Bill Cunningham photographed real people wearing real clothes on the streets of New York for 50 years. It was his obsession, addiction, way of life, and – though he disparaged it as a “deeply minor thing” – his art form; one that he practised daily until he suffered the stroke that led to his death, at the age of 87.
He found that true metier in London in 1966, where he was tentatively writing fashion copy for the Chicago Tribune, and met the photographer David Montgomery, who gave him a cheap Olympus Pen-D half-frame camera to use as a notebook. In Cunningham's hands, it became far more than that. "The street speaks to me," he said; it was "the missing ingredient" in fashion journalism, his street very often being Fifth Avenue at 57th Street, where he began to record the personal style of passers-by.

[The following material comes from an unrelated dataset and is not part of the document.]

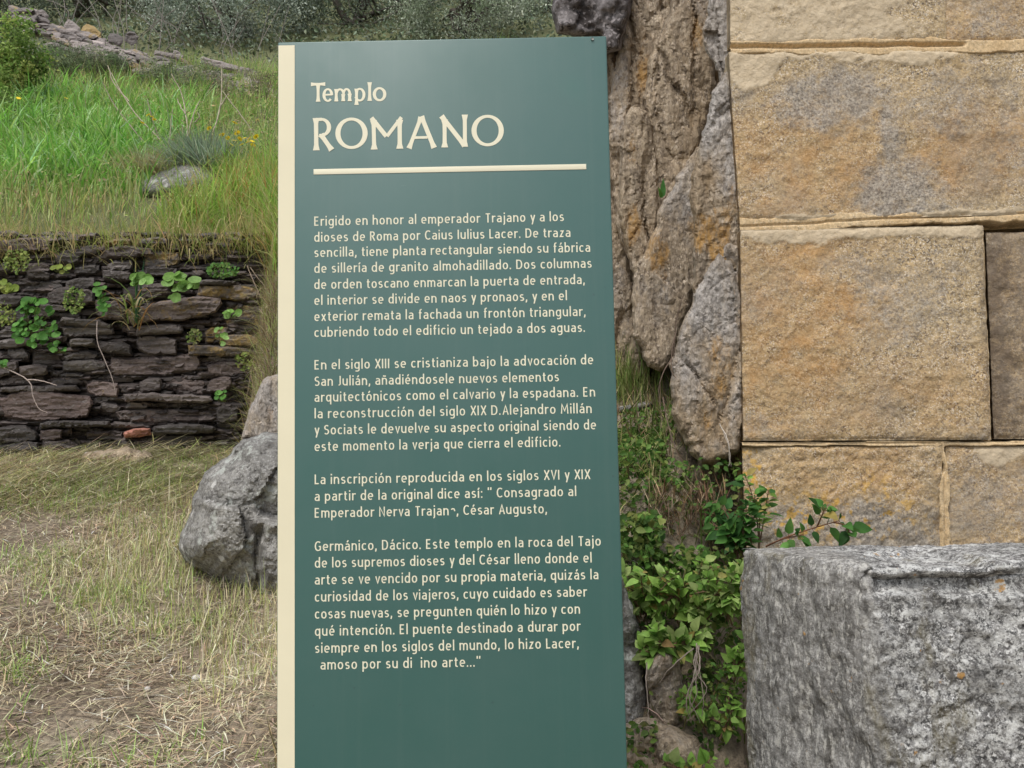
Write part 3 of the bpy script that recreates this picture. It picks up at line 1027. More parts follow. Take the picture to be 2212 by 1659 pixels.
ashlar([(2134, 500), (2720, 492), (2720, 948), (2152, 948)], WY + .005, 5, dict(
    dark=lambda x, y: .72 + .2 * soft(x, y, 2150, 700, 30, 260, 20, 27), orange=lambda x, y: .15 + 0 * x), 'dark brown block set back in the third course')
ashlar([(1606, 966), (2034, 962), (2040, 1330), (1612, 1330)], WY + .002, 6, dict(
    orange=lambda x, y: .55 * soft(x, y, 1850, 1030, 230, 90, 60, 28), pale=lambda x, y: .30 * soft(x, y, 1700, 975, 130, 25, 30, 29),
    grey=lambda x, y: np.maximum(.85 * soft(x, y, 1900, 1150, 190, 70, 60, 30), .75 * soft(x, y, 1690, 1140, 110, 60, 50, 31)),
    lichen=lambda x, y: np.maximum(.8 * soft(x, y, 1780, 1110, 260, 60, 60, 32), .95 * soft(x, y, 1625, 1010, 30, 90, 20, 33))), rough=.008)
ashlar([(2046, 964), (2720, 964), (2720, 1330), (2050, 1330)], WY + .006, 7, dict(
    orange=lambda x, y: .35 + 0 * x, pale=lambda x, y: np.maximum(.85 * soft(x, y, 2160, 975, 60, 34, 25, 34), .35 * soft(x, y, 2065, 1090, 22, 160, 10, 35)),
    grey=lambda x, y: .33 + .12 * soft(x, y, 2150, 1080, 100, 80, 60, 36), dark=lambda x, y: .25 * soft(x, y, 2150, 1080, 120, 90, 60, 37)), 'brownish block with a peeling mortar patch at its top edge')


def mortar(path, half, seed, groove, gw, gpos, wob=.5, proud=.004, name='mortar_joint', hole=None):
    """a raked pointing strip along a joint: path in photo px; half-width px; groove depth m"""
    path = np.array(path, float)
    seg = np.concatenate([[0], np.cumsum(np.hypot(*np.diff(path, axis=0).T))])
    nu = int(seg[-1] / 3)
    s_ = np.linspace(0, seg[-1], nu)
    cx, cy = np.interp(s_, seg, path[:, 0]), np.interp(s_, seg, path[:, 1])
    tx, ty = np.gradient(cx), np.gradient(cy)
    L = np.hypot(tx, ty)
    nx, ny = -ty / L, tx / L
    nv = int(2 * half / 1.6) + 1
    v_ = np.linspace(-half * 1.25, half * 1.25, nv)
    px = cx[:, None] + nx[:, None] * v_
    py = cy[:, None] + ny[:, None] * v_
    q = np.stack([px, py, np.full_like(px, seed * 9.)], -1)
    n1 = fbm(np.stack([cx, cy, np.full(nu, seed * 5.)], -1), .012, 4, seed)
    n2 = fbm(np.stack([cx, cy, np.full(nu, seed * 5. + 40)], -1), .012, 4, seed + 1)
    up = half * (1 + wob * 1.6 * n1)
    dn = half * (1 + wob * 1.6 * n2)
    e = np.where(v_[None] < 0, -v_[None] / up[:, None], v_[None] / dn[:, None]) + .12 * fbm(q, .05, 4, seed + 2)
    y = WY - proud + .05 * sstep(.84, 1.06, e) - .0015 * fbm(q, .06, 4, seed + 3)
    if groove:
        gc = gpos + 2.2 * fbm(np.stack([cx, cy, np.zeros(nu)], -1), .02, 3, seed + 4)
        gg = np.exp(-(np.abs(v_[None] - gc[:, None]) / gw) ** 3)
        gl = 1 if np.isscalar(groove) else np.interp(s_ / seg[-1], *zip(*groove))[:, None]
        y = y + (groove if np.isscalar(groove) else 1) * gl * gg
    if hole is not None:
        y = y + .11 * np.exp(-(((px - hole[0]) / hole[2]) ** 2 + ((py - hole[1]) / hole[3]) ** 2) ** 2)
    p0 = at(px, py, np.full_like(px, WY))
    V = np.stack([p0[..., 0], y, p0[..., 2]], -1).reshape(-1, 3)
    return mesh(name, V, [grid_faces(nu, nv)[:, ::-1] if ty[0] == 0 or abs(tx[0]) > abs(ty[0]) else grid_faces(nu, nv)[:, ::-1]], M['mortar'], temple)
mortar([(1578, 103), (1800, 103), (1960, 100), (2080, 98), (2300, 97), (2720, 97)], 17, 1, [(0, .013), (.44, .014), (.447, .0), (.6, 0), (1, .003)], 4.2, -3)
mortar([(1598, 490), (1760, 483), (1900, 473), (2050, 470), (2212, 462), (2720, 455)], 18, 2, .006, 2.2, -1, .6, .002)
mortar([(1604, 959), (1800, 958), (2120, 958), (2720, 957)], 6, 3, .005, 2.0, -2, .5, -.002)
mortar([(2128, 500), (2136, 700), (2147, 955)], 6, 4, .03, 4, 1, .3, -.02)
mortar([(2030, 955), (2040, 1010), (2041, 1100), (2046, 1330)], 9, 6, .004, 2.5, -1, .8, .0, hole=(2031, 1012, 8, 11))
# wall core behind the ashlars: closes the joints
c0, c1 = wpt(1590, -520), wpt(2715, 1330)
sheet_box('wall_core', c0[0] + .25, c1[0] - .01, c1[1] + .01, c0[1] - .02, WY + .12, WY + .6, .01, M['mortar'], temple)

# ------------------------------------------------------------------ grey granite block in front
blk = thing('stone_block', (.95, 1.78, -1.3), 'big weathered grey granite block with rounded edges in front of the temple wall', 'stone block')
TOPZ = -.203
foot = [(.47, 1.95), (.620, 1.655)]
path = []
for k in range(0, 101):
    t_ = k / 100
    path.append((.474 + .139 * t_ - .010 * math.sin(PI * t_), 1.95 - .290 * t_))
cxn, cyn = .6440, 1.669
for k in range(1, 30):
    a = math.radians(198 + (272 - 198) * k / 30)
    path.append((cxn + .034 * math.cos(a), cyn + .034 * math.sin(a)))
for k in range(0, 270):
    path.append((cxn + .002 + k * .0034, cyn - .034 + .00004 * k))
path = np.array(path)
nu = len(path)
tg = np.gradient(path, axis=0)
tg /= np.hypot(*tg.T)[:, None]
nrm = np.stack([tg[:, 1], -tg[:, 0]], 1)
nrm = np.where((nrm @ np.array([0, 0]) > 1)[:, None], nrm, nrm)
if nrm[200, 1] > 0:
    nrm = -nrm
rows = []
zs = list(np.arange(-1.32, TOPZ - .03, .0040)) + []
for z in zs:
    rows.append((z, 0.0))
for k in range(1, 13):
    a = k / 12 * PI / 2
    rows.append((TOPZ - .03 + .03 * math.sin(a), .03 * (1 - math.cos(a))))
arr = np.array(rows)
nr = len(arr)
ss = np.linspace(0, 1, nu)
base_xy = path[:, None, :] - nrm[:, None, :] * arr[None, :, 1, None]
Vb = np.concatenate([base_xy, np.broadcast_to(arr[None, :, 0, None], (nu, nr, 1))], 2)
# top: rows running back to the rear edge
rear = np.stack([.480 + ss * (1.54 - .480) * np.clip((ss - .0) * 1.0, 0, 1) ** .55, np.full(nu, 1.955)], 1)
nt_ = 70
last = Vb[:, -1, :2]
tt = np.linspace(0, 1, nt_ + 1)[1:]
Vt = last[:, None] * (1 - tt)[None, :, None] + rear[:, None] * tt[None, :, None]
Vt = np.concatenate([Vt, np.full((nu, nt_, 1), TOPZ)], 2)
Vb = np.concatenate([Vb, Vt], 1)
nv = Vb.shape[1]
nn = np.zeros_like(Vb)
nn[:, :nr, :2] = nrm[:, None]
k = np.clip((np.arange(nr) - len(zs)) / 12, 0, 1)
nn[:, :nr, :2] *= np.cos(k * PI / 2)[None, :, None]
nn[:, :nr, 2] = np.sin(k * PI / 2)[None]
nn[:, nr:, 2] = 1
q = Vb.reshape(-1, 3)
d = .012 * fbm(q, 2.6, 3, 21) + .007 * fbm(q, 9, 4, 22) + .006 * fbm(q, 30, 4, 23) + .0045 * fbm(q, 95, 2, 24)
# vertical weathering runs on the side face
leftface = np.repeat(sstep(1.06, .74, np.arange(nu) / 130.0), nv)
d = d * (1 - .45 * leftface) + leftface * .006 * fbm(q * np.array([1, 1, .16]), 40, 4, 25)
# setback of the uppermost few centimetres with a broken lip
zz = q[:, 2] + .018 * fbm(q * np.array([1, 1, .2]), 7, 4, 26) + .006 * fbm(q, 40, 3, 28)
front = 1 - leftface
d = d - .026 * sstep(TOPZ - .060, TOPZ - .045, zz) * (nn.reshape(-1, 3)[:, 2] < .5) * (.12 + .88 * front * sstep(.25, .75, fbm(q * np.array([1, 1, 0]), 3.1, 3, 29) * .8 + .55))
d = d * (1 - .45 * (nn.reshape(-1, 3)[:, 2] > .9))
d = d - .012 * sstep(.08, .4, fbm(q, 5.2, 4, 27))
Vf = q + nn.reshape(-1, 3) * d[:, None]
mesh('block_body', Vf, [grid_faces(nu, nv)], M['block'], blk, {'streak_shade': np.clip(leftface + .55 * fbm(q, 14, 4, 31) * (1 - np.abs(2 * leftface - 1)) , 0, 1)})

# ------------------------------------------------------------------ rock outcrop between sign and temple
outcrop = thing('rock_outcrop', P3(1450, 1000, 3.0), 'tall brown rock outcrop in upright slabs between the sign and the temple wall', 'rock')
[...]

He thought celebrity, cost, luxury and labels were all phooey. Cunningham only registered garments and how well they were worn, like the beautifully cut shoulder of a plain nutria-fur coat on a striking old lady one winter day in 1978: it took a while to dawn on him that she was Greta Garbo.
That earned him his first half-page, which evolved into the regular spread On the Street, with its themed collages composed of individual stunners, and the Evening Hours slot for charity-scene social events. For the first 25 years, Cunningham's work was a media peculiarity, a reminder that the New York Times was also a local paper. After that, everybody had a camera, and the internet on which to publish, but Cunningham was revered as the first master of street style.
Box camera
Born in Boston, the son of a government employee, William Cunningham, and his shy wife, as a boy he had a simple box camera to snap people in the streets, at parties and on vacation. His other hobby was confecting hats; his education was watching people outside Bonwit Teller, the department store where he shifted stock.
After a miserable term at Harvard University, he set out in 1948 for New York, to work in the ad department of Bonwit Teller’s flagship store.
He had no interest in wealth and stayed resolutely freelance until a truck hit his bike in 1994, after which he took a Times staff job for the health insurance. Offered his share from the sale of the magazine Details, which he had helped to launch in 1982, he waved the big cheque away. "Money's the cheapest thing," he said. "Liberty is the most expensive. . ."
He warily accepted fashion industry awards and membership of the French Légion d’honneur, and quite liked being designated a living landmark of NYC by its Landmarks Conservancy in 2009.